Friday, March 14, 2008

Bad news for reporters

On this Friday before the start of Sunshine Week, I thought it was interesting that two stories about reporters becoming the news surfaced this week.

This one is about a haughty sheriff who threatens small-town journalists with jail time for writing about his son's arrest.

And the one with video shows a women beating a TV personality.



I do like a good story, and strong-armed law enforcement makes for some great fiction. But it's scary when the powerful try to shut down the truth, something that is Constitutionally protected.

Fight scenes are great for the movies, but I hate to think one of my co-workers or I would be brutalized for doing our jobs.

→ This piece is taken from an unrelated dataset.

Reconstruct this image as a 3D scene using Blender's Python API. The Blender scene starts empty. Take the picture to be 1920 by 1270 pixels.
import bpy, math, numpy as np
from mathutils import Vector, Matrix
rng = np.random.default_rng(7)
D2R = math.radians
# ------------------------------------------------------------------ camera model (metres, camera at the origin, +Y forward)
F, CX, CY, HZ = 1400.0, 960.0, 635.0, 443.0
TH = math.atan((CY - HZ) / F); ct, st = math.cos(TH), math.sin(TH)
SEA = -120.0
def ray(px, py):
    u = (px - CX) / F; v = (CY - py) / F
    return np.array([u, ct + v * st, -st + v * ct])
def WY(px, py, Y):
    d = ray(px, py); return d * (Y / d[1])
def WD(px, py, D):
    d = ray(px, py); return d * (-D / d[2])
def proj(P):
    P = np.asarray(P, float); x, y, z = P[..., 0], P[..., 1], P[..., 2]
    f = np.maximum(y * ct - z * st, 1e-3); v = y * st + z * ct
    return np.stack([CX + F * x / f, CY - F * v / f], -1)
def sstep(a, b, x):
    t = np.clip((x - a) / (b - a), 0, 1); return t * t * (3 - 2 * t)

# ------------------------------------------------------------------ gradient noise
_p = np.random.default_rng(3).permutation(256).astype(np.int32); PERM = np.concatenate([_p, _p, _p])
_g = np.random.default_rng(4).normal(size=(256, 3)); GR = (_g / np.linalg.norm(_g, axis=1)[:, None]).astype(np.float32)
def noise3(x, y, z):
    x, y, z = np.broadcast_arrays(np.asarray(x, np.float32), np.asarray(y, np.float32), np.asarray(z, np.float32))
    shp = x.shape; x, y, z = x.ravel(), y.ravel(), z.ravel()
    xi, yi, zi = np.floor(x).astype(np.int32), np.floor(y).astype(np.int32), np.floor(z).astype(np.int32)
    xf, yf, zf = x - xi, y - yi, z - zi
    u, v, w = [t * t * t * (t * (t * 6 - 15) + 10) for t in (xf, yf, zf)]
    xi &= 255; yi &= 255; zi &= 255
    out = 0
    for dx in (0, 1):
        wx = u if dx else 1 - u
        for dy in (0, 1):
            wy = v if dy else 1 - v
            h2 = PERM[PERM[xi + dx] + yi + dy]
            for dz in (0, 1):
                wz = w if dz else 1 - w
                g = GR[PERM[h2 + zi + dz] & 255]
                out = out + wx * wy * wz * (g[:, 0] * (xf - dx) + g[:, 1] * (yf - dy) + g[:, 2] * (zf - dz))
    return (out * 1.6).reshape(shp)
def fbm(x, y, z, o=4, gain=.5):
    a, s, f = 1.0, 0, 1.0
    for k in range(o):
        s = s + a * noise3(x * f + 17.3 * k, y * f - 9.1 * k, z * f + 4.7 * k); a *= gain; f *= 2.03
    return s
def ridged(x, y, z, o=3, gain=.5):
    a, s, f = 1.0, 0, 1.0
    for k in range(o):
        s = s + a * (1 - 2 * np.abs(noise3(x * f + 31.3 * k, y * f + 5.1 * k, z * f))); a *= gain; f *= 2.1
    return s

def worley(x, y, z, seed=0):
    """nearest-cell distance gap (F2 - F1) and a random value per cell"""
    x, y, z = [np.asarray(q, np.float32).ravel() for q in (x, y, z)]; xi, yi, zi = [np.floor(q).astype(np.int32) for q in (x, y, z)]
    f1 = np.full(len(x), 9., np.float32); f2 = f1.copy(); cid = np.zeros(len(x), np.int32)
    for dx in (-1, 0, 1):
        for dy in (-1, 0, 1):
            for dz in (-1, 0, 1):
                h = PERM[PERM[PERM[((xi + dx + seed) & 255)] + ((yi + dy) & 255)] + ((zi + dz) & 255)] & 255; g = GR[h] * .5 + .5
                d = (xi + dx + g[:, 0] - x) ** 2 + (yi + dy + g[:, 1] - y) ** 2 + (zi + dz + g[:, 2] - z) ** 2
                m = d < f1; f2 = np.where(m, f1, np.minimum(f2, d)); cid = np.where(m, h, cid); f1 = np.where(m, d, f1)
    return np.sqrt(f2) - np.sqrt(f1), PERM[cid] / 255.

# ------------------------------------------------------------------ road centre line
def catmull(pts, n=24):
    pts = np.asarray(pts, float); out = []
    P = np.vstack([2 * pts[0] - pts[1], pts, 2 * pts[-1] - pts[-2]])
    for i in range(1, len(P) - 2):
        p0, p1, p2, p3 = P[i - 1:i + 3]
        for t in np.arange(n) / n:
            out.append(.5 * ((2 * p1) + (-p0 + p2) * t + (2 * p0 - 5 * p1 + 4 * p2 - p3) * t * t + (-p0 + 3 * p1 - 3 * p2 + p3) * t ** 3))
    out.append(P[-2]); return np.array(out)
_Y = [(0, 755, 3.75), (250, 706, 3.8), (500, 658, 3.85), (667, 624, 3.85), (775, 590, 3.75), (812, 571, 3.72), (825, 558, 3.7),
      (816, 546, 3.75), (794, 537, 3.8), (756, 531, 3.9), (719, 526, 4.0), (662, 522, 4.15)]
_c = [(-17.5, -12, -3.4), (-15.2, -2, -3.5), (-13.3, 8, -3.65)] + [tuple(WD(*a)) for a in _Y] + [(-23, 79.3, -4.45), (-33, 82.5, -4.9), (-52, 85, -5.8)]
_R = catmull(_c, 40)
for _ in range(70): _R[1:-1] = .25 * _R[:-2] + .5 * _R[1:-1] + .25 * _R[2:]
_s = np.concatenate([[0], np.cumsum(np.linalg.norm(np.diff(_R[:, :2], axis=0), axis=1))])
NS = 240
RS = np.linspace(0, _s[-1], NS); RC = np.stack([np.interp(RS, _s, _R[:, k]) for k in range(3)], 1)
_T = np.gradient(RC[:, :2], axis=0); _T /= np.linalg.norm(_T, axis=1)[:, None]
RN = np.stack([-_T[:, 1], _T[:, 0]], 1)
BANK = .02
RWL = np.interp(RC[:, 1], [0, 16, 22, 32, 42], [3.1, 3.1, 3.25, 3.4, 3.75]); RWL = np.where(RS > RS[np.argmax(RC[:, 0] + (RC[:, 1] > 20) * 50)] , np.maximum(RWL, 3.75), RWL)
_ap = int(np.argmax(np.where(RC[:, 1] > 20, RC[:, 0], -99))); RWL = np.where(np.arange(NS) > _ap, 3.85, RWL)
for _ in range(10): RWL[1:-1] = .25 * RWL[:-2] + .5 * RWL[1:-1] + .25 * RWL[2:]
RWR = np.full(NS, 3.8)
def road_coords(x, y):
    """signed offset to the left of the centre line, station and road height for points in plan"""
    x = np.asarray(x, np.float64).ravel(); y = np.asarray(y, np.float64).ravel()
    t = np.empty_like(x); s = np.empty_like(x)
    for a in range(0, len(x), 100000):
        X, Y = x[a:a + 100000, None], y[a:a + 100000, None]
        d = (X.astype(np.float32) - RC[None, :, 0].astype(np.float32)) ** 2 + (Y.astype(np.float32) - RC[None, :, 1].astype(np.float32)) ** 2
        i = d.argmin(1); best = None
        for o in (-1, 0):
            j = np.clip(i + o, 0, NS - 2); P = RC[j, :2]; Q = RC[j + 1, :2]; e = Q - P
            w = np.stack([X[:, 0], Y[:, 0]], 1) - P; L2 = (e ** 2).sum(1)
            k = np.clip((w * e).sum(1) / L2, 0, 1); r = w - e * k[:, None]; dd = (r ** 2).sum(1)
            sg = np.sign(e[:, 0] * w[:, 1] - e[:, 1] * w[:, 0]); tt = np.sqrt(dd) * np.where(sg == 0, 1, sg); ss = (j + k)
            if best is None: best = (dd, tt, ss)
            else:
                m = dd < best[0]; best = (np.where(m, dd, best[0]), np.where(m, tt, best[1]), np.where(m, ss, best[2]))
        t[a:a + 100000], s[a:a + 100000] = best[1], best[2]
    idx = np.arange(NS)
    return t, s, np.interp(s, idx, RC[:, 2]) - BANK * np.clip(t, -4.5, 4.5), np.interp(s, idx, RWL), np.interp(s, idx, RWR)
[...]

Personally, I have only felt physically threatened twice. And they both happened to be at or near the office. Once a woman brought her scrappy teenage son to talk to me about a photo they didn't like. (I didn't take the picture.) The boy came ready to fight, apparently, and bowed up at me a few times. (The bowing was obvious because he flexed his biceps, made visible by the cut-off sleeves of his T-shirt. I'd say that was on purpose.) We didn't fight because I told them there was no reason to yell. They recently had lost a family member in a traffic accident and were understandably upset.

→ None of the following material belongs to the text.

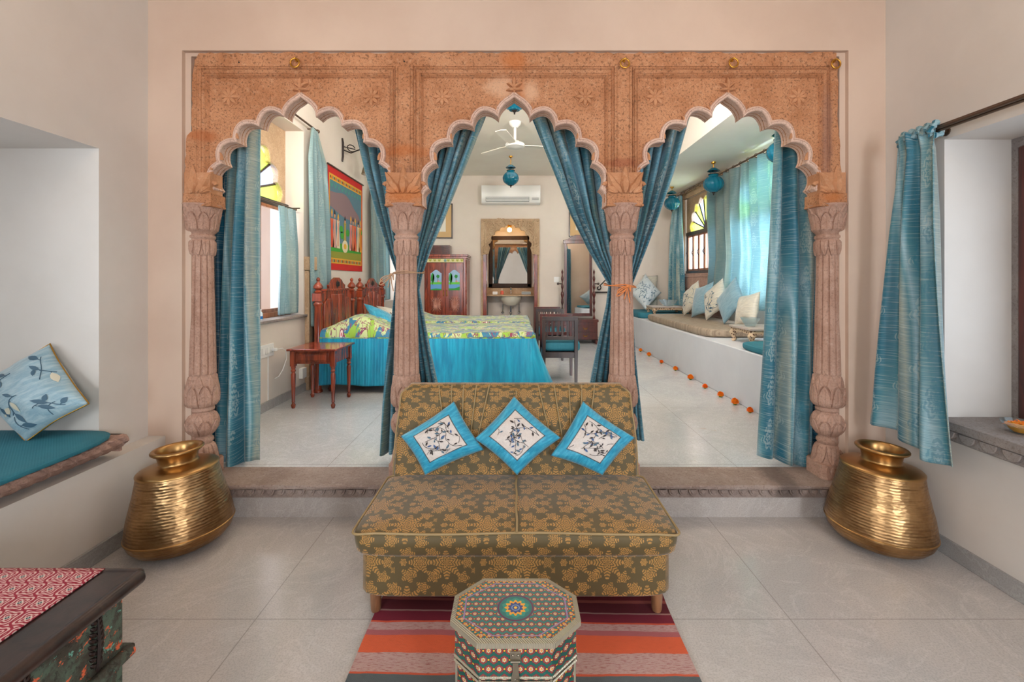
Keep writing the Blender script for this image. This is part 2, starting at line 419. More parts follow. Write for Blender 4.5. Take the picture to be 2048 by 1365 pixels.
def skirt():
    M = Mat('turquoise_quilted_skirt', rough=.36, Sheen_Weight=.3); U, V, _ = M.xyz(M.coord('UV'))
    n = M.noise(M.comb(U*14, V*2.0, 0), 1, 4, .6, .6); M.col(M.mix(n.sstep(.3, .75), srgb(0, 132, 172), srgb(16, 172, 206)))
    M.bump(n, .5, .02).bump((U*2*PI/.035 + n*3).sin(), .25, .006); return M.m
M_BEDS = skirt()
def tilepat(name, flat, cell, size_in_uv=True, medallion=None):
    M = Mat(name, rough=.35, Coat_Weight=.4, Coat_Roughness=.2); U, V, _ = M.xyz(M.coord('UV'))
    cu = V/cell*1.1547; row = cu.floor(); b = cu.fract() - .5; a = (U/cell + row*.5).fract() - .5
    r = (a*a + b*b*.75).sqrt(); th = a.atan2(b)
    flower = r.lt(((th*8).cos()*.045) + .19); ring = (r-.31-((th*6).cos()*.03)).abs().lt(.06)
    c = M.mix(ring, srgb(*flat), srgb(150, 24, 34)); c = M.mix(flower, c, srgb(226, 190, 150)); c = M.mix(r.lt(.10)*r.gt(.05), c, srgb(176, 60, 40)); c = M.mix(r.lt(.05), c, srgb(240, 200, 70))
    a2 = (U/cell + row*.5).fract(); a2 = (a2-.0).min(a2*-1+1); dd = (a2*a2 + (b*b)).sqrt(); c = M.mix(dd.lt(.10), c, srgb(222, 160, 40)); c = M.mix((dd-.13).abs().lt(.025), c, srgb(20, 40, 40))
    if medallion:
        cx, cy, rr = medallion; x = U-cx; y = V-cy; q = (x*x + y*y).sqrt()/rr; t = x.atan2(y)
        inn = q.lt(1.0)
        mc = M.mix((q-.93).abs().lt(.05), srgb(14, 108, 104), srgb(92, 30, 70))
        mc = M.mix((q-.76).lt(0)*((t*10).cos()*.05+.70-q).gt(0), mc, srgb(28, 140, 120)); mc = M.mix(((t*12).cos()*.07+.53-q).gt(0), mc, srgb(236, 160, 30))
        mc = M.mix(((t*10).cos()*.05+.38-q).gt(0), mc, srgb(34, 62, 124)); mc = M.mix((q-.2).abs().lt(.03), mc, srgb(120, 150, 190)); mc = M.mix(q.lt(.09), mc, srgb(240, 190, 60))
        c = M.mix(inn, c, mc)
        ex = x.abs(); ey = y.abs()
        for k in (0.0,):
            e = (ex/.1695).max(ey/.1207).max((ex*.766+ey)/(.1695*.766+.0465+.0))
            c = M.mix((e-.80).abs().lt(.012), c, srgb(150, 120, 160)); c = M.mix((e-.9).abs().lt(.07)*(((x*420).sin()*(y*420).sin()).gt(.35)), c, srgb(226, 150, 40))
    M.col(c); M.bump(r, .1, .001); return M.m
def clothpat():
    M = Mat('red_block_print_cloth', rough=.8); U, V, _ = M.xyz(M.coord('UV')); cell = .052
    cu = V/cell; row = cu.floor(); b = cu.fract()-.5; a = (U/cell + row*.5).fract()-.5; r = (a*a+b*b).sqrt(); th = a.atan2(b)
    n = M.noise(M.comb(U, V, 0), 60, 2, .5)
    wav = ((r*34 + (th*4).cos()*2.2 + (n-.5)*3).sin()).gt(.05)
    c = M.mix(wav, srgb(150, 30, 52), srgb(214, 172, 166)); c = M.mix(r.lt(.13), c, srgb(214, 200, 186)); c = M.mix(r.lt(.085), c, srgb(24, 60, 78)); c = M.mix(r.lt(.03), c, srgb(220, 200, 190))
    M.col(c); M.bump(M.noise(M.comb(U, V, 0), 300, 2), .2, .001); return M.m
M_RPRINT = clothpat()
def rug():
    M = Mat('striped_flatweave', rough=.95); X, Y, Z = M.xyz(M.pos()); n = M.noise(M.comb(X*4, Y*3, 0), 2, 3); Yw = Y + (n-.5)*.012 + X*.012
    f = (Yw - 1.0)/1.0
    g = lambda y: (y - 1.0)
    st = [(0, srgb(92, 100, 102)), (g(1.462), srgb(214, 92, 60)), (g(1.470), srgb(196, 160, 152)), (g(1.548), srgb(222, 98, 60)), (g(1.622), srgb(176, 96, 100)), (g(1.648), srgb(190, 152, 146)),
          (g(1.682), srgb(208, 80, 50)), (g(1.688), srgb(120, 24, 44)), (g(1.735), srgb(160, 120, 110)), (g(1.745), srgb(96, 18, 28)), (g(1.80), srgb(150, 70, 60)), (g(1.815), srgb(110, 20, 26)), (g(1.9), srgb(190, 60, 40))]
    c = M.ramp(f, st, True); sp = M.noise(M.comb(X*40, Y*400, 0), 1, 3, .7)
    pale = M.node('ShaderNodeSeparateColor'); M.t.links.new(c, pale.inputs[0]); gch = S(M.t, pale.outputs[1])
    c2 = M.mix(sp.sstep(.52, .62)*gch.gt(.25)*.8, c, srgb(160, 74, 74)); M.col(M.mix(sp.sstep(.5, .7)*.15, c2, srgb(40, 30, 30)))
    M.bump((Y*2*PI/.004).sin()*(X*2*PI/.006).sin(), .4, .002); return M.m
M_RUG = rug()
def painted_chest():
    M = Mat('distressed_green_paint', rough=.6); p = M.pos(); X, Y, Z = M.xyz(p)
    v = M.comb(X*8, Y*8+Z*-6, Z*8+Y*5); n = M.noise(p, 14, 6, .7, .6); n2 = M.noise(M.comb(X*10, Y*22-Z*14, Z*26+Y*10), 1, 5, .7)
    c = M.mix(n.sstep(.4, .6), srgb(66, 60, 50), srgb(88, 104, 88)); c = M.mix(n2.sstep(.575, .60), c, srgb(226, 106, 66)); c = M.mix(M.noise(p, 60, 4, .7).sstep(.56, .6)*.7, c, srgb(40, 30, 26))
    c = M.mix(M.noise(p, 30, 4, .7).sstep(.62, .66), c, srgb(110, 170, 150)); M.col(c); M.bump(n, .5, .006); return M.m
M_PCHEST = painted_chest()
def matt(name, c1, c2):
    M = Mat(name, rough=.85); U, V, _ = M.xyz(M.coord('UV')); n = M.noise(M.comb(U*2, V*9, 0), 6, 5, .7); M.col(M.mix(n.sstep(.35, .65), srgb(*c1), srgb(*c2))); M.bump(n, .3, .006); return M.m
M_MATTR = matt('grey_brown_woven_mattress', (128, 112, 96), (170, 152, 132))
def glassmat(name, c, rough=.05, alpha=None):
    M = Mat(name, srgb(*c), rough); M.b.inputs['Transmission Weight'].default_value = 1; M.b.inputs['IOR'].default_value = 1.3; return M.m
def tinted(name, c, diff=.15):
    # thin coloured pane: light of the sky passes through it
    m = bpy.data.materials.new(name); m.use_nodes = True; t = m.node_tree; t.nodes.remove(t.nodes['Principled BSDF']); out = t.nodes['Material Output']
    tr = t.nodes.new('ShaderNodeBsdfTransparent'); tr.inputs[0].default_value = srgb(*c); tl = t.nodes.new('ShaderNodeBsdfTranslucent'); tl.inputs[0].default_value = srgb(*c)
    gl = t.nodes.new('ShaderNodeBsdfGlossy'); gl.inputs['Roughness'].default_value = .1
    mx = t.nodes.new('ShaderNodeMixShader'); mx.inputs[0].default_value = diff; m2 = t.nodes.new('ShaderNodeMixShader'); m2.inputs[0].default_value = .05
    L = t.links.new; L(tr.outputs[0], mx.inputs[1]); L(tl.outputs[0], mx.inputs[2]); L(mx.outputs[0], m2.inputs[1]); L(gl.outputs[0], m2.inputs[2]); L(m2.outputs[0], out.inputs[0]); m.diffuse_color = srgb(*c); return m
M_GCLEAR = tinted('clear_window_glass', (235, 240, 245), .05); M_GBLUE = tinted('pale_blue_glass', (196, 214, 255), .3); M_GGREEN = tinted('lime_green_glass', (196, 232, 92), .4); M_GYEL = tinted('yellow_glass', (240, 230, 120), .3)
M_LAMPG = Mat('turquoise_lamp_glass', srgb(0, 104, 130), .1); M_LAMPG.b.inputs['Transmission Weight'].default_value = .35; M_LAMPG = M_LAMPG.m
M_BOWL = tinted('clear_bowl_glass', (240, 248, 250), .10)
def emis(name, c, s):
    M = Mat(name, srgb(*c), .5); M.b.inputs['Emission Color'].default_value = srgb(*c); M.b.inputs['Emission Strength'].default_value = s; return M.m
M_BULB = emis('lit_bulb', (255, 214, 150), 14)
# ================================================================== SETTING
def holes(mb, axis, d0, d1, a0, a1, z0, z1, ops, mi=0):
    # wall slab between depths d0..d1 with rectangular openings (a0,a1,z0,z1)
    As = sorted({a0, a1} | {q for o in ops for q in o[:2]}); Zs = sorted({z0, z1} | {q for o in ops for q in o[2:]})
    for A, B in zip(As, As[1:]):
        run = None
        for Z0, Z1 in zip(Zs, Zs[1:]):
            ca, cz = (A+B)/2, (Z0+Z1)/2
            hole = any(o[0] < ca < o[1] and o[2] < cz < o[3] for o in ops)
            if hole:
                if run: segs.append(run) if False else None
                if run is not None: _bx(mb, axis, d0, d1, A, B, run[0], run[1], mi); run = None
            else: run = (run[0], Z1) if run else (Z0, Z1)
        if run: _bx(mb, axis, d0, d1, A, B, run[0], run[1], mi)
def _bx(mb, axis, d0, d1, a0, a1, z0, z1, mi):
    if axis == 'x': mb.box(d0, d1, a0, a1, z0, z1, mi)
    else: mb.box(a0, a1, d0, d1, z0, z1, mi)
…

Another time a man grumbled to me that he had "no respect for paparazzi" as I asked him if his loved one, who was pregnant and involved in a car crash in downtown Shreveport, was OK. He angrily told me I had to leave, and I said I hoped she was OK. I still decided to stay close by on the publicly funded sidewalk. He stared but never charged. (I didn't clarify to him that a paparazzo usually photographs famous people.)

I'll be the first to say that I know reporters can make folks mad. Words are powerful, and people don't always like what we ask, say or publish -- even if they know it's true. But does that mean they have the right to physically threaten or act on such a threat?

2 comments:

Barry Ingram said...

I love hearing about our wonderful people in authority that do this kind of shit.
Here is one I read about today

Stephanie Netherton said...

I've never felt threatened, although one time I think I was being stalked. Well, I guess that is threatening.

I'd just done a story on dateshreveport.com for the Living section. I had to apply to the site to talk to people who used it as a dating source. So when I unsubscribed this one guy said I had applied under false pretenses. He got my work e-mail, showed up at a couple places I hang out and ultimately freaked me out. Thank God I travel with a pack most of the time. I'd hate to run into that guy in a parking lot.